## Data section
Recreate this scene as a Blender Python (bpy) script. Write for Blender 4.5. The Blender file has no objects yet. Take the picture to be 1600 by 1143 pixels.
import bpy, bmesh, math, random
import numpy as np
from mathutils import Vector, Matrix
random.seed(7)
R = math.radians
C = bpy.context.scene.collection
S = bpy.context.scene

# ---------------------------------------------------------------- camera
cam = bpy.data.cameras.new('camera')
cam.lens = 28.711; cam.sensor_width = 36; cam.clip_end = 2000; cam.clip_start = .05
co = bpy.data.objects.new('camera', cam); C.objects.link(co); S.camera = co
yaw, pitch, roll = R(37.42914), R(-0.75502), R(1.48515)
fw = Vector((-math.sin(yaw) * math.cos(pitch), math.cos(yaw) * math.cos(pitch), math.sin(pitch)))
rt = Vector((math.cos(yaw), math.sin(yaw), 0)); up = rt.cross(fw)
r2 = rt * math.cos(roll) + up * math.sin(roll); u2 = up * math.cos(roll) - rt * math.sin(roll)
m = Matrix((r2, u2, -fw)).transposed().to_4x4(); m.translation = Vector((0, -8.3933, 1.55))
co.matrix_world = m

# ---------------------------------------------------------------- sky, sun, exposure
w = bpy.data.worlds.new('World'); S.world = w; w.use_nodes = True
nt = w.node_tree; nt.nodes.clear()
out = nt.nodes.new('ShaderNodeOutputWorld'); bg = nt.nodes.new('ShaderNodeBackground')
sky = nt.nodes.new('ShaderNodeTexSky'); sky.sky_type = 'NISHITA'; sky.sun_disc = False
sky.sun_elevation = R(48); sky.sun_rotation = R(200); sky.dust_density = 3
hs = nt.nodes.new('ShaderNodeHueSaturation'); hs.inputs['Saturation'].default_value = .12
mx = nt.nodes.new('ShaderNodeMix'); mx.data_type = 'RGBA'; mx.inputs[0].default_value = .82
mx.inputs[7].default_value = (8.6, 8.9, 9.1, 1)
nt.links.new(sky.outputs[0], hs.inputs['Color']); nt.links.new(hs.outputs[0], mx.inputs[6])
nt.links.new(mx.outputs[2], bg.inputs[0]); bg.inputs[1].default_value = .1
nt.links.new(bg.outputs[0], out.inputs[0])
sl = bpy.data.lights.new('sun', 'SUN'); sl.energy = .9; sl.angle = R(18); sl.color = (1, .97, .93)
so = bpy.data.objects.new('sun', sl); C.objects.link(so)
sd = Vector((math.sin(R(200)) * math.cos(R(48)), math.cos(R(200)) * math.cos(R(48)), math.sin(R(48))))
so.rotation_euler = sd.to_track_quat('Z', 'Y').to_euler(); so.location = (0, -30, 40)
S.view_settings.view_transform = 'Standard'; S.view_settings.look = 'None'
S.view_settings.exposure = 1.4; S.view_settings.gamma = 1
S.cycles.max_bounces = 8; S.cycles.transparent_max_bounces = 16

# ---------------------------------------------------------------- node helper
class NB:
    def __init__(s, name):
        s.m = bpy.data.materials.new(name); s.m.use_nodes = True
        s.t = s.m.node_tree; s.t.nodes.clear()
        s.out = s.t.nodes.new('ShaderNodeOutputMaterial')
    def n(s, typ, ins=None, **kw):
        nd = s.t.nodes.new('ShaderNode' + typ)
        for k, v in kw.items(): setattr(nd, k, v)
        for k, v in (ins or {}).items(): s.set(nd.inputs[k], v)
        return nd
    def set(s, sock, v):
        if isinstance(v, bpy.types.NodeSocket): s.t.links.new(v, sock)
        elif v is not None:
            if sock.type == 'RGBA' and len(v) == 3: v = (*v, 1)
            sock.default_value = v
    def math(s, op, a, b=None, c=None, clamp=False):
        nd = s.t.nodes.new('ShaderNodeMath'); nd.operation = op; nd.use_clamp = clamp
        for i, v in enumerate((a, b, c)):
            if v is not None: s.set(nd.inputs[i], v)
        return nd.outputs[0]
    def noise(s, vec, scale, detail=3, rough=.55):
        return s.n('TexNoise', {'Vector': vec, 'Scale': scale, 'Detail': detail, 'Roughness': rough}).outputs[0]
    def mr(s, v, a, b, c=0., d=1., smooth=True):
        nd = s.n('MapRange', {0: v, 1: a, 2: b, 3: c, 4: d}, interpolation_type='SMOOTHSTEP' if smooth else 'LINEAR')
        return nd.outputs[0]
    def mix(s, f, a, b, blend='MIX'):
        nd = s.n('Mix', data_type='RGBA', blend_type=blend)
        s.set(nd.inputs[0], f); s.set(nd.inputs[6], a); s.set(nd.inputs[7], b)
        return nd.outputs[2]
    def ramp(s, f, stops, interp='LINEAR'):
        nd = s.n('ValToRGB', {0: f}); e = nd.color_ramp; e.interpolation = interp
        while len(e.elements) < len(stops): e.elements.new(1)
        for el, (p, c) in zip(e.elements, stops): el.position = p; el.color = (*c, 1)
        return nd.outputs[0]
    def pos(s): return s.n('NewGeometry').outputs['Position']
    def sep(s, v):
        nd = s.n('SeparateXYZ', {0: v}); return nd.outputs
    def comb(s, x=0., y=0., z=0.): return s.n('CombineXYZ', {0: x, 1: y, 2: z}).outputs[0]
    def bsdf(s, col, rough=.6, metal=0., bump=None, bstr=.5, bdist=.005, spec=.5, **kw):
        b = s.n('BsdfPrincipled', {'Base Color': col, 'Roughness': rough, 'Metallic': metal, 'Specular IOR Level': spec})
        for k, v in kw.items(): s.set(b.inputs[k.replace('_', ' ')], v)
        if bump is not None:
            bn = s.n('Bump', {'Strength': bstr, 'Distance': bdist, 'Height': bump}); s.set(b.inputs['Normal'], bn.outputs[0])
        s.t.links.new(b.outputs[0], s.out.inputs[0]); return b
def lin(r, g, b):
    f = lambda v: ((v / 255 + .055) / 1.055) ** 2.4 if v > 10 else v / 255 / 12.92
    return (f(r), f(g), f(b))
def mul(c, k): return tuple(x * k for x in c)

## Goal
Copy the data above in full, character for character.

## Exercise output
Recreate this scene as a Blender Python (bpy) script. Write for Blender 4.5. The Blender file has no objects yet. Take the picture to be 1600 by 1143 pixels.
import bpy, bmesh, math, random
import numpy as np
from mathutils import Vector, Matrix
random.seed(7)
R = math.radians
C = bpy.context.scene.collection
S = bpy.context.scene

# ---------------------------------------------------------------- camera
cam = bpy.data.cameras.new('camera')
cam.lens = 28.711; cam.sensor_width = 36; cam.clip_end = 2000; cam.clip_start = .05
co = bpy.data.objects.new('camera', cam); C.objects.link(co); S.camera = co
yaw, pitch, roll = R(37.42914), R(-0.75502), R(1.48515)
fw = Vector((-math.sin(yaw) * math.cos(pitch), math.cos(yaw) * math.cos(pitch), math.sin(pitch)))
rt = Vector((math.cos(yaw), math.sin(yaw), 0)); up = rt.cross(fw)
r2 = rt * math.cos(roll) + up * math.sin(roll); u2 = up * math.cos(roll) - rt * math.sin(roll)
m = Matrix((r2, u2, -fw)).transposed().to_4x4(); m.translation = Vector((0, -8.3933, 1.55))
co.matrix_world = m

# ---------------------------------------------------------------- sky, sun, exposure
w = bpy.data.worlds.new('World'); S.world = w; w.use_nodes = True
nt = w.node_tree; nt.nodes.clear()
out = nt.nodes.new('ShaderNodeOutputWorld'); bg = nt.nodes.new('ShaderNodeBackground')
sky = nt.nodes.new('ShaderNodeTexSky'); sky.sky_type = 'NISHITA'; sky.sun_disc = False
sky.sun_elevation = R(48); sky.sun_rotation = R(200); sky.dust_density = 3
hs = nt.nodes.new('ShaderNodeHueSaturation'); hs.inputs['Saturation'].default_value = .12
mx = nt.nodes.new('ShaderNodeMix'); mx.data_type = 'RGBA'; mx.inputs[0].default_value = .82
mx.inputs[7].default_value = (8.6, 8.9, 9.1, 1)
nt.links.new(sky.outputs[0], hs.inputs['Color']); nt.links.new(hs.outputs[0], mx.inputs[6])
nt.links.new(mx.outputs[2], bg.inputs[0]); bg.inputs[1].default_value = .1
nt.links.new(bg.outputs[0], out.inputs[0])
sl = bpy.data.lights.new('sun', 'SUN'); sl.energy = .9; sl.angle = R(18); sl.color = (1, .97, .93)
so = bpy.data.objects.new('sun', sl); C.objects.link(so)
sd = Vector((math.sin(R(200)) * math.cos(R(48)), math.cos(R(200)) * math.cos(R(48)), math.sin(R(48))))
so.rotation_euler = sd.to_track_quat('Z', 'Y').to_euler(); so.location = (0, -30, 40)
S.view_settings.view_transform = 'Standard'; S.view_settings.look = 'None'
S.view_settings.exposure = 1.4; S.view_settings.gamma = 1
S.cycles.max_bounces = 8; S.cycles.transparent_max_bounces = 16

# ---------------------------------------------------------------- node helper
class NB:
    def __init__(s, name):
        s.m = bpy.data.materials.new(name); s.m.use_nodes = True
        s.t = s.m.node_tree; s.t.nodes.clear()
        s.out = s.t.nodes.new('ShaderNodeOutputMaterial')
    def n(s, typ, ins=None, **kw):
        nd = s.t.nodes.new('ShaderNode' + typ)
        for k, v in kw.items(): setattr(nd, k, v)
        for k, v in (ins or {}).items(): s.set(nd.inputs[k], v)
        return nd
    def set(s, sock, v):
        if isinstance(v, bpy.types.NodeSocket): s.t.links.new(v, sock)
        elif v is not None:
            if sock.type == 'RGBA' and len(v) == 3: v = (*v, 1)
            sock.default_value = v
    def math(s, op, a, b=None, c=None, clamp=False):
        nd = s.t.nodes.new('ShaderNodeMath'); nd.operation = op; nd.use_clamp = clamp
        for i, v in enumerate((a, b, c)):
            if v is not None: s.set(nd.inputs[i], v)
        return nd.outputs[0]
    def noise(s, vec, scale, detail=3, rough=.55):
        return s.n('TexNoise', {'Vector': vec, 'Scale': scale, 'Detail': detail, 'Roughness': rough}).outputs[0]
    def mr(s, v, a, b, c=0., d=1., smooth=True):
        nd = s.n('MapRange', {0: v, 1: a, 2: b, 3: c, 4: d}, interpolation_type='SMOOTHSTEP' if smooth else 'LINEAR')
        return nd.outputs[0]
    def mix(s, f, a, b, blend='MIX'):
        nd = s.n('Mix', data_type='RGBA', blend_type=blend)
        s.set(nd.inputs[0], f); s.set(nd.inputs[6], a); s.set(nd.inputs[7], b)
        return nd.outputs[2]
    def ramp(s, f, stops, interp='LINEAR'):
        nd = s.n('ValToRGB', {0: f}); e = nd.color_ramp; e.interpolation = interp
        while len(e.elements) < len(stops): e.elements.new(1)
        for el, (p, c) in zip(e.elements, stops): el.position = p; el.color = (*c, 1)
        return nd.outputs[0]
    def pos(s): return s.n('NewGeometry').outputs['Position']
    def sep(s, v):
        nd = s.n('SeparateXYZ', {0: v}); return nd.outputs
    def comb(s, x=0., y=0., z=0.): return s.n('CombineXYZ', {0: x, 1: y, 2: z}).outputs[0]
    def bsdf(s, col, rough=.6, metal=0., bump=None, bstr=.5, bdist=.005, spec=.5, **kw):
        b = s.n('BsdfPrincipled', {'Base Color': col, 'Roughness': rough, 'Metallic': metal, 'Specular IOR Level': spec})
        for k, v in kw.items(): s.set(b.inputs[k.replace('_', ' ')], v)
        if bump is not None:
            bn = s.n('Bump', {'Strength': bstr, 'Distance': bdist, 'Height': bump}); s.set(b.inputs['Normal'], bn.outputs[0])
        s.t.links.new(b.outputs[0], s.out.inputs[0]); return b
def lin(r, g, b):
    f = lambda v: ((v / 255 + .055) / 1.055) ** 2.4 if v > 10 else v / 255 / 12.92
    return (f(r), f(g), f(b))
def mul(c, k): return tuple(x * k for x in c)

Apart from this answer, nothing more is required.